If the package maintainer has opted in into the CI workflow, the creation of the
update will trigger the CI pipeline which will send its results to resultsdb,
triggering greenwave to evaluate if all the required tests have passed or not,
thus allowing the update to go through the gate or not.


This is the first roll-out of this gating change, and so there may be additional
tuning and fixes until things are as smooth as we want them to be. With this
release we are looking for feedback on what can be improved. We have a dedicated
team working on this project and we will be taking your feedback into account to
improve the experience.


Small FAQ:
--------------
But I do not want to use gating!
While we believe CI and gating will ultimately help making a better Fedora,
there is nothing enforced at this point. Keep packaging as you do now!

How do I enroll?
Great! We’re glad to see such enthusiasm! You can find the instruction in the
docs on how to enable gating: https://docs.fedoraproject.org/en-US/ci/gating/

It does not work!
Bugs will be bugs. This is the first roll-out of this change, and more will
come. This rollout lets us gather feedback and iterate on the approach in an
open source fashion.
If you did not opt-in and you can’t do your packaging work as you used to,
please file a infrastructure ticket, since it’s likely a bug:
https://pagure.io/fedora-infrastructure/new_issue?title=[CI]
If you did opt-in and something in the gating of your update doesn’t work (for
example, CI ran but its results aren’t being considered, waiving didn’t work…),
file an infrastructure ticket:
https://pagure.io/fedora-infrastructure/new_issue?title=[CI]
If you opted-in and the tests don’t run the way you expect, file a fedora-ci
ticket: https://pagure.io/fedora-ci/general/new_issue

I enrolled but now I want to step out for some reasons
:sad trombone:
We hope you reported all the issues you’ve found/faced and are helping us
resolving them.
In the meanwhile, you can simply remove the gating.yaml file you’ve added in
your git repo and that should be enough to make greenwave ignore your package.

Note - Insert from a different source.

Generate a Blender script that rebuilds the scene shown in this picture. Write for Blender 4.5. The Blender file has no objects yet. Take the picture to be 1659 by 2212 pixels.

Want to know more? Your question isn’t here? Check our documentation on
rawhide gating: https://docs.fedoraproject.org/en-US/rawhide-gating/ [2]
We’ll keep it up to date as we face or solve questions.


Pierre
For the Rawhide package gating team

[1] https://pagure.io/fesco/issue/2102

[2] At the time of writing this, it looks like the website is having some
difficulties build the new version of the docs. This should get resolved in the
coming hours, sorry for the inconvenience.